A "food desert" is defined by the U.S. Department of Agriculture as an area with poor access to healthy, affordable food.

Studies have pegged areas as "food deserts" when they have fewer than three square feet of grocery retail per capita. Four to five square feet are considered "desirable."

Numbers contained in the U of A study indicate that there are only 3.33 square feet of grocery store per capita in Calgary's downtown. In downtown Edmonton, the number is 2.69 square feet per capita.

"Edmonton, in my opinion, currently doesn’t have a healthy downtown."

The study noted that for a grocery store to be "walkable," it shouldn't be further than 500 metres away from a resident's home.

In that light, it honed in on five, 500-metre radiuses in downtown Calgary and four in Edmonton.

The area around Calgary's 11th Avenue SW and 4th Street SW has 10,948 people and no grocery store. Meanwhile, Edmonton's Jasper Avenue and 114 Street area is home to 11,336 people. And again, no grocery store.

'Food deserts'

Downtown Calgary has four grocery stores in total, with four more planned. Two of the planned stores, Loblaws and Urban Fare, have signed leases to locate there.

Downtown Edmonton fares even worse, with only three grocery stores. Four more grocery stores have been proposed there.

Both cities are a far cry from Vancouver, which has 19 stores to help 126,000 residents access healthy groceries, the study noted.

“A healthy downtown and a healthy downtown population make a healthy city.
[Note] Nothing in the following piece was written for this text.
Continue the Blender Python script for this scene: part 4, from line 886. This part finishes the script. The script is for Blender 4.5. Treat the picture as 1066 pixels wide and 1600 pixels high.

Edmonton, in my opinion, currently doesn’t have a healthy downtown,” study co-author Craig Patterson told The Edmonton Sun.

Why Alberta?

Alberta's situation is unique, said co-author Kyle Murray.

Albertans living downtown tend to drive to the suburbs to shop at big-box stores, Murray told CBC News.

Those that don't end up paying more money, he said.

The study said Calgary's downtown could use at least five more grocery stores, while downtown Edmonton has room for four.

However, not all experts agree with the study's proposals.

“This is a fun exercise in ‘nice to have’ rather than an examination of what is actually market feasible, which requires a far more nuanced examination of resident income levels, local consumer behaviours, traffic patterns and so on," Ian Meredith, a business consultant with Altus Group, told the Calgary Herald.